UUID v1 stores a 60-bit timestamp counting 100-nanosecond intervals since October 15, 1582 (Gregorian calendar epoch). The inspector extracts the three timestamp fields (time_low, time_mid, time_hi), reconstructs the 60-bit value, subtracts the 12219292800000ms offset between 1582 and 1970, and converts to a human-readable ISO 8601 UTC datetime.
Can I find the MAC address from a v1 UUID?
UUID v1 includes a 48-bit "node" field in the last 12 hex characters. This was originally intended to store the generating host's MAC address, though modern implementations often use a random node for privacy. The UUID Inspector displays the node value, but it may be random rather than a real MAC address depending on the generating library.
What fields does the UUID Inspector show?
The inspector decodes: Raw UUID, Hex (no hyphens), Version, RFC 4122 Variant, embedded Timestamp (for v1/v6/v7 — decoded to human date), Clock Sequence (v1/v6), Node address (v1/v6), Hash algorithm (v3/v5), Uppercase format, URN format, Braces format, and Short ID (first 8 chars with collision warning).
How does UUID v7 timestamp decoding work?
UUID v7 stores a 48-bit Unix millisecond timestamp in the first 12 hex characters (first two groups). The inspector reads these 12 hex digits, parses them as a base-16 integer to get milliseconds since Unix epoch (January 1, 1970), then converts to an ISO 8601 datetime. This is far simpler than v1's Gregorian epoch calculation.

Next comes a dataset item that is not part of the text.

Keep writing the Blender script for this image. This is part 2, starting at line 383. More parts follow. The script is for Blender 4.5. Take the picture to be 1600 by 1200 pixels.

What is the clock sequence in a UUID v1?
The 14-bit clock sequence (bits 16–17 of the 9th byte encode the variant, remaining 14 bits are the sequence) prevents duplicate UUIDs when the clock is set back or the node changes. It is randomised on UUID library initialisation and incremented on each generation within the same millisecond. The inspector shows it as a 4-digit hex value.
Can I inspect a UUID from a JWT or database record?
Yes — paste any UUID format (standard hyphenated, no-hyphens, braces, or URN) into the Inspect tab. The tool auto-detects and normalises the format before decoding. This is useful for debugging database records, tracing distributed system logs by timestamp, or understanding UUIDs embedded in JWT sub claims.